Es ist sicherlich nicht das größte Problem, das die Kirche momentan hat, aber es wird die Menschen bewegen. Wenn am Palmsonntag die Gläubigen zum Gottesdienst gehen und erwarten, gesegnete Palmzweige für ihre Kreuze aus der Messe mitnehmen zu können, werden sie vielerorts mit leeren Händen dastehen.
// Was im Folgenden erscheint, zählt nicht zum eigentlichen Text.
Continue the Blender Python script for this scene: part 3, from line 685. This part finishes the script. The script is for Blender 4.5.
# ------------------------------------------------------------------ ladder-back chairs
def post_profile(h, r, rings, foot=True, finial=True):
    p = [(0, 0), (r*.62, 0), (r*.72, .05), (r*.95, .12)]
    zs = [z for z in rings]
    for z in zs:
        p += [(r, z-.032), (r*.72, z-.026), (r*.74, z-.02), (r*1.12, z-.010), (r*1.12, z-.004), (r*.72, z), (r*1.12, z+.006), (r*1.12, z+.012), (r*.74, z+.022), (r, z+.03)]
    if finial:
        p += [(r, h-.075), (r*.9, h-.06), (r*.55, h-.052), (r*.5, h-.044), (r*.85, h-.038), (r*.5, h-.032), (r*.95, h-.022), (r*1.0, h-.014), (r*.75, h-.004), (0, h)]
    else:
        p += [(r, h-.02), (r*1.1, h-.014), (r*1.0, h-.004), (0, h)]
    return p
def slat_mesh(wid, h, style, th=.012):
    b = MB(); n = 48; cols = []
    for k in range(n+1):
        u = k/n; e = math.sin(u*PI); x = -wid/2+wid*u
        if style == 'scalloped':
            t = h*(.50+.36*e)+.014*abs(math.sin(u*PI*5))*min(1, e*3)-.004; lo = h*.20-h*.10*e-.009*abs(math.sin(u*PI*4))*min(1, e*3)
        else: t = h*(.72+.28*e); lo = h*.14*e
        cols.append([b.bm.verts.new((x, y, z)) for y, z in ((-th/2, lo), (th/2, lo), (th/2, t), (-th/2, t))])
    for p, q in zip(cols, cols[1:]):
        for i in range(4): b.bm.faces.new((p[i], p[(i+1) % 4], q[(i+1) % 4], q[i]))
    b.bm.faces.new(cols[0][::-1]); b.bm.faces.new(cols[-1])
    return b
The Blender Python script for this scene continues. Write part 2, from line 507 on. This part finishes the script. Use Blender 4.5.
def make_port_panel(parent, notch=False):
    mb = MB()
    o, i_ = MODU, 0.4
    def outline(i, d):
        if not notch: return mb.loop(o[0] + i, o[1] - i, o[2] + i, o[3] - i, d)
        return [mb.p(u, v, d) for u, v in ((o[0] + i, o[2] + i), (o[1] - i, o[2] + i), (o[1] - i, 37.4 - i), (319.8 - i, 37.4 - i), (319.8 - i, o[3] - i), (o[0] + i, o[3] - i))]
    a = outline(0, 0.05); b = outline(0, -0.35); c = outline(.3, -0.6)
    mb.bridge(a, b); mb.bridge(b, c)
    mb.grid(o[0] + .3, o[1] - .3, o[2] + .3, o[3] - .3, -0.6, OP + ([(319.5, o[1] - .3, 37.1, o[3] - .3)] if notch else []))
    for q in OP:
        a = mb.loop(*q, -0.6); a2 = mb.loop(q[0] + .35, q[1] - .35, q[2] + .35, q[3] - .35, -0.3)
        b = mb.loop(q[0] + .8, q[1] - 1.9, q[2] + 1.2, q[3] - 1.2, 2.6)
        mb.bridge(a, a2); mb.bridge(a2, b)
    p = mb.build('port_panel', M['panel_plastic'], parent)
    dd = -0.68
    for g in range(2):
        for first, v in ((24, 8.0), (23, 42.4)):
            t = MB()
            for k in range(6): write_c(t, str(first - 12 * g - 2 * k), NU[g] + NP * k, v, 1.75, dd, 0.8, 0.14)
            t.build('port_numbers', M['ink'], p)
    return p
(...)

Die Zeiten, in denen körbeweise Buchsbaumzweige, die traditionell zum Schmücken der Kreuze verwendet werden, in den Kirchen bereitstehen, gehen zu Ende. In zahlreichen Gemeinden ist in den Schaukästen und in den Pfarrnachrichten die Ankündigung zu lesen, dass die Gottesdienstbesucher ihre Palmzweige selber mitbringen müssen. Der Grund: Vielerorts sind die Buchsbaumpflanzen in den Gärten eingegangen, abgestorben und verbrannt worden.
Raupen-Invasion
Schuld daran ist die Globalisierung. Seit einigen Jahren breitet sich in Mitteleuropa der mit Pflanzen aus Asien eingeschleppte Buchsbaumzünsler invasionsmäßig aus. Buchsbaumpflanzen, die mit den Raupen dieses Kleinschmetterlings befallen sind, haben kaum eine Überlebenschance. Noch sind nicht alle Buchsbäume mit diesem Schädling befallen, doch Experten wie Gärtnermeister Rolf Stassen, der in Bergheim bei Köln seit 28 Jahren ein großes Gartencenter betreibt, sind sich sicher: „Der Buchsbaum wird über kurz oder lang aussterben. In unserer Region hat die Pflanze keine Zukunft.“
Immergrüne Alternativen
Und nun? Wird der Brauch, die heimischen Kreuze mit frischem Grün zu schmücken, verschwinden? Wird man von einem beliebten Ausdruck der Volksfrömmigkeit wohl oder übel Abschied nehmen müssen? Für den bekannten Brauchtumsforscher Professor Manfred Becker-Huberti könnte ein Rückgriff auf das Original eine mögliche Lösung sein: Beim Einzug Jesu in Jerusalem haben die Menschen Zweige der Palme getragen.
Becker-Huberti ist Realist genug, um zu wissen, dass nur die wenigsten Menschen in unseren Breiten Zugriff auf echte Palmzweige haben. „Entscheidend ist, dass der Pflanzenschmuck für das heimische Kreuz dauerhaft grün ist, denn dies ist die Farbe des Triumphes über den Tod“, betont der Wissenschaftler, der als mögliche Alternative zum Buchsbaum die immergrünen Zweige der Eibe ins Spiel bringt.
Beim Deutschen Liturgischen Institut in Trier, einer Einrichtung der Bischofskonferenz, die sich mit Fragen der Liturgie der katholischen Kirche in Deutschland und im deutschen Sprachgebiet beschäftigt, ist man in der Frage nach einem Ersatz für den Buchsbaum noch nicht zu einer Entscheidung gekommen.